(AIM): Repeat exactly the lines from the start of the material below up to and including the "obj('crystal_drops', bm, M_crystal, val)" line.
--- Start of RECORDED INFORMATION ---
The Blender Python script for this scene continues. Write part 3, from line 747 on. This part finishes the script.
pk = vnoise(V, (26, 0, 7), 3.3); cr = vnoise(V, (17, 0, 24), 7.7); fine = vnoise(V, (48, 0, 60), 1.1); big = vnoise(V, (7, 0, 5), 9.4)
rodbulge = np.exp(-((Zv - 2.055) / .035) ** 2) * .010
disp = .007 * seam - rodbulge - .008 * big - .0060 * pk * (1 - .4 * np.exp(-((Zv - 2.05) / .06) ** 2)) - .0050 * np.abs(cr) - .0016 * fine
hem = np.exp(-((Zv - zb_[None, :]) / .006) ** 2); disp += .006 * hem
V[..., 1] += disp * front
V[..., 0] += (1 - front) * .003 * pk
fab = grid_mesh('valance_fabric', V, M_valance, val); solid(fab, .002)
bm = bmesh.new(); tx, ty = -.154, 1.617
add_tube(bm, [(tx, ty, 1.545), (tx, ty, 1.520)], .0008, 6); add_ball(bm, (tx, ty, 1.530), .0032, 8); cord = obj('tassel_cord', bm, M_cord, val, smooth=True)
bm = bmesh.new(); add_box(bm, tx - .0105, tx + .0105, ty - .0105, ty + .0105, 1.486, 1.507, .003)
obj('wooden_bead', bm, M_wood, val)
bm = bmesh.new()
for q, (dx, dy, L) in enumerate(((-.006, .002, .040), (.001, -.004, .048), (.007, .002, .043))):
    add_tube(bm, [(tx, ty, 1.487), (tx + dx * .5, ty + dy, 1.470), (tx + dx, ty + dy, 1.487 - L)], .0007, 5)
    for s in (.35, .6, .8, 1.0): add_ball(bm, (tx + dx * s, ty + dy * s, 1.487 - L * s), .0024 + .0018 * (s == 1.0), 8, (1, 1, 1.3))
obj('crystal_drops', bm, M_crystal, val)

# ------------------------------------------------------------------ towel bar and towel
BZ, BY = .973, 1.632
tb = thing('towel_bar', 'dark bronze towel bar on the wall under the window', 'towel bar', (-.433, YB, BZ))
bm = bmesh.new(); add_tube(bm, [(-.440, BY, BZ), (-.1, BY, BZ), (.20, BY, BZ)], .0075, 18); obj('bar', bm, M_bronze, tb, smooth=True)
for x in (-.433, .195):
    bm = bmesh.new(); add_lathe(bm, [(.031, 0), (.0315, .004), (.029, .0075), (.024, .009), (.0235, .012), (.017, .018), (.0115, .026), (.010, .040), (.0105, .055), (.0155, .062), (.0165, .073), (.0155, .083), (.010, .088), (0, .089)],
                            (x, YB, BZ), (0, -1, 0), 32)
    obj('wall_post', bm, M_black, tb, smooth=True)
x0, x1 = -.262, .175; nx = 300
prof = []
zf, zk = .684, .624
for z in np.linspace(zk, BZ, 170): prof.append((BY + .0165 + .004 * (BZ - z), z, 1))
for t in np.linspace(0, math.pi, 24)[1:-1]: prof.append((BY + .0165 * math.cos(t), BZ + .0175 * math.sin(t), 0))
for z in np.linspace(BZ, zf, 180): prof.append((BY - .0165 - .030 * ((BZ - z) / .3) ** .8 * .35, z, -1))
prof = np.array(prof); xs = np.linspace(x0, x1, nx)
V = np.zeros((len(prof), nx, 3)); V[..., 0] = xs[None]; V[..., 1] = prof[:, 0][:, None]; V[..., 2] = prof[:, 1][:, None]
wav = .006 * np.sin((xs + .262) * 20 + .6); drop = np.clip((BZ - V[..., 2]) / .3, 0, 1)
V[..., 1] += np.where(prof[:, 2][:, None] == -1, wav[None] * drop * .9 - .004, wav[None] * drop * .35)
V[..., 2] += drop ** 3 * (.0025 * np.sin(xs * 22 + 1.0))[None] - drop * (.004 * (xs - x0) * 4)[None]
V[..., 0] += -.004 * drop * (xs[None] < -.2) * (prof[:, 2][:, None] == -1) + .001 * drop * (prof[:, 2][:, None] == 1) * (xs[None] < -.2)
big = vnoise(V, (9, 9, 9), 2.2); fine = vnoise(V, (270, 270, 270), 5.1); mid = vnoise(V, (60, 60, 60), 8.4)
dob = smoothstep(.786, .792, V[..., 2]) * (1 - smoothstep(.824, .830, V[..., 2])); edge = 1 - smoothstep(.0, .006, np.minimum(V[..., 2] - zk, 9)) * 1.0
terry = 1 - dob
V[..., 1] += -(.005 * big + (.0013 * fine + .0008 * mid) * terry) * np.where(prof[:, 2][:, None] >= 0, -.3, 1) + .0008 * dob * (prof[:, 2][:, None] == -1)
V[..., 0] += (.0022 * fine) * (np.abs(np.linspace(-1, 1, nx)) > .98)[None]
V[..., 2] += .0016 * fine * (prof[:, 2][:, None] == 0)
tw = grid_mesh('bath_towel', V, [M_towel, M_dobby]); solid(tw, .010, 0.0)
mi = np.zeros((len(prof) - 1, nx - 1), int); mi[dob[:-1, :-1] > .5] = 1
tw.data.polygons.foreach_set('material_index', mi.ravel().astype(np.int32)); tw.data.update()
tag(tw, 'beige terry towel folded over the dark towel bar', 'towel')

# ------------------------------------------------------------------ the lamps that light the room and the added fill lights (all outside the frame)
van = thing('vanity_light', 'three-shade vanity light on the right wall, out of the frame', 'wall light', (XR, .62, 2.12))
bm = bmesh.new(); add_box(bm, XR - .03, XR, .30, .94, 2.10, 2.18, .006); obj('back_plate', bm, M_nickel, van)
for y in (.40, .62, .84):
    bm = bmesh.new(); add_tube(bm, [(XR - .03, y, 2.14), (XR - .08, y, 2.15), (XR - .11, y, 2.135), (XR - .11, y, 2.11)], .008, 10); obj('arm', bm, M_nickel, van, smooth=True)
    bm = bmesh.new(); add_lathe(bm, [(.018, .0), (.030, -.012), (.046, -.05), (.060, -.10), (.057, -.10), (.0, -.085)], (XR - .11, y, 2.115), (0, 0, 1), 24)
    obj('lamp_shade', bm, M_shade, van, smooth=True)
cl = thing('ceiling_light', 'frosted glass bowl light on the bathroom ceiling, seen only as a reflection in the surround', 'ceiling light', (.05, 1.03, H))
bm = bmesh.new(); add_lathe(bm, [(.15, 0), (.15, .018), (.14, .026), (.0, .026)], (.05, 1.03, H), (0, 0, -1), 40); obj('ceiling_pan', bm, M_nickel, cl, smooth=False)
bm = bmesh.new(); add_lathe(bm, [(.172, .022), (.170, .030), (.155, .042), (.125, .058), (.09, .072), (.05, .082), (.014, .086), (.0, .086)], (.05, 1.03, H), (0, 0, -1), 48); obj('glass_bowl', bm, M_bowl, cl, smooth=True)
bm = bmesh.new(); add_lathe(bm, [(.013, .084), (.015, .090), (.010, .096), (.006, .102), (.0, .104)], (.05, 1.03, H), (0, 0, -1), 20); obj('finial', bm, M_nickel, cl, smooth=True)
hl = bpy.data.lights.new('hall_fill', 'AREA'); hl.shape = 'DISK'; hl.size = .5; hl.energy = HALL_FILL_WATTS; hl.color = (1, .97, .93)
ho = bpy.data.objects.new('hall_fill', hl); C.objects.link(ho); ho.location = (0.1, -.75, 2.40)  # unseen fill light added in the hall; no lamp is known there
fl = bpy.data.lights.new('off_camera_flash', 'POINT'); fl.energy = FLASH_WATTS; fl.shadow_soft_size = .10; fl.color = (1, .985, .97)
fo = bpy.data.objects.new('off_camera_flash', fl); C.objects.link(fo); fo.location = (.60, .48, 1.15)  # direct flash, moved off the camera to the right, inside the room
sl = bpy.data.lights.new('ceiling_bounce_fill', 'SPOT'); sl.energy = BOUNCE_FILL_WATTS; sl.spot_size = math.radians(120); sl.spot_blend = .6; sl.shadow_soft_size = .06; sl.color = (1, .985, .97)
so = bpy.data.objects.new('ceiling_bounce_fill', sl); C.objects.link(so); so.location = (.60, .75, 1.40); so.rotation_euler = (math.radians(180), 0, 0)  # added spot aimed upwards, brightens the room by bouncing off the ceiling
--- End of RECORDED INFORMATION ---
(TASK RESPONSE):
The Blender Python script for this scene continues. Write part 3, from line 747 on. This part finishes the script.
pk = vnoise(V, (26, 0, 7), 3.3); cr = vnoise(V, (17, 0, 24), 7.7); fine = vnoise(V, (48, 0, 60), 1.1); big = vnoise(V, (7, 0, 5), 9.4)
rodbulge = np.exp(-((Zv - 2.055) / .035) ** 2) * .010
disp = .007 * seam - rodbulge - .008 * big - .0060 * pk * (1 - .4 * np.exp(-((Zv - 2.05) / .06) ** 2)) - .0050 * np.abs(cr) - .0016 * fine
hem = np.exp(-((Zv - zb_[None, :]) / .006) ** 2); disp += .006 * hem
V[..., 1] += disp * front
V[..., 0] += (1 - front) * .003 * pk
fab = grid_mesh('valance_fabric', V, M_valance, val); solid(fab, .002)
bm = bmesh.new(); tx, ty = -.154, 1.617
add_tube(bm, [(tx, ty, 1.545), (tx, ty, 1.520)], .0008, 6); add_ball(bm, (tx, ty, 1.530), .0032, 8); cord = obj('tassel_cord', bm, M_cord, val, smooth=True)
bm = bmesh.new(); add_box(bm, tx - .0105, tx + .0105, ty - .0105, ty + .0105, 1.486, 1.507, .003)
obj('wooden_bead', bm, M_wood, val)
bm = bmesh.new()
for q, (dx, dy, L) in enumerate(((-.006, .002, .040), (.001, -.004, .048), (.007, .002, .043))):
    add_tube(bm, [(tx, ty, 1.487), (tx + dx * .5, ty + dy, 1.470), (tx + dx, ty + dy, 1.487 - L)], .0007, 5)
    for s in (.35, .6, .8, 1.0): add_ball(bm, (tx + dx * s, ty + dy * s, 1.487 - L * s), .0024 + .0018 * (s == 1.0), 8, (1, 1, 1.3))
obj('crystal_drops', bm, M_crystal, val)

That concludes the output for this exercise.